The Lord Will Punish Israel
All their wickedness is in Gilgal: for there I hated them: for the wickedness of their doings I will drive them out of mine house, I will love them no more: all their princes are revolters. Hos. 9:15
is in Gilgal... Gilgal was the place where Jehovah was rejected and man’s king set up; where Saul received his message of rejection (1Sam. 13:4-15; 15:12-33); and where God hated them for their wickedness (cp. Hos. 4:15; 12:11).
for there I....Gilgal as a center of idol worship (compare 4:15), the place was representative of Israel’s spiritual adultery. Therefore, He had rejected them from intimate fellowship.
for the wickedness... God first began to know of their evil ways at Gilgal. It seems they were evil, even in their spirit. This had been the place Abraham made covenant with God. It had been the place of the renewal of that covenant by the people on the way to the Promised Land. The 12 memorial stones had been set up here also. This place, where God had met with His people, had become a place of much sorrow to Him. They had developed the worship of the calf at this very place. Gilgal became the center for their sin. Suddenly, God's great love for Israel is turned to hate.
them no more... No more until they come to repentance and quit the sins for which they were driven away and rejected by God (Hos. 5:15).
All their mischief is in Gilgal again the Divine voice strikes the connection between the national worship and the national sin yea, there do I hate them: for the evil of their doings from My house I will drive them. I will love them no more: all their nobles are rebels.

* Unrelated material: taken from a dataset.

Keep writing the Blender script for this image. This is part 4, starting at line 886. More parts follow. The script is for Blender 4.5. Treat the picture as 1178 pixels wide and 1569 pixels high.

The sinful people were now the object of God’s hatred, rather than His love. The language employed here should probably be seen against a domestic background. The Lord had become displeased with His wife, unfaithful Israel. Such displeasure is termed hatred (cf. Deut. 22:13; 24:3, where the same verb, śānē', is used). God was prepared to drive her from the household drive them out of My house, withdrawing His love His devotion and protective care as her Husband; cf. Hos. 1:6; 2:4-5). The rebellious nation, whose opposition to the Lord’s covenant was epitomized by the Gilgal fertility cult (cf. Hos. 4:15; 12:11), would be expelled from His house i.e., the land; cf. Hos. 8:1; 9:8). Drive… out gāraš is used frequently of the conquest of Canaan, whereby the Lord gave Israel possession of His land (cf. Exo. 23:28, 23:31; Deut. 33:27). Now Israel was about to suffer the same fate as the Canaanites, whose practices it had assimilated. Hosea may also be alluding here to the sinful couple’s initial expulsion from God’s presence (cf. Gen. 3:24).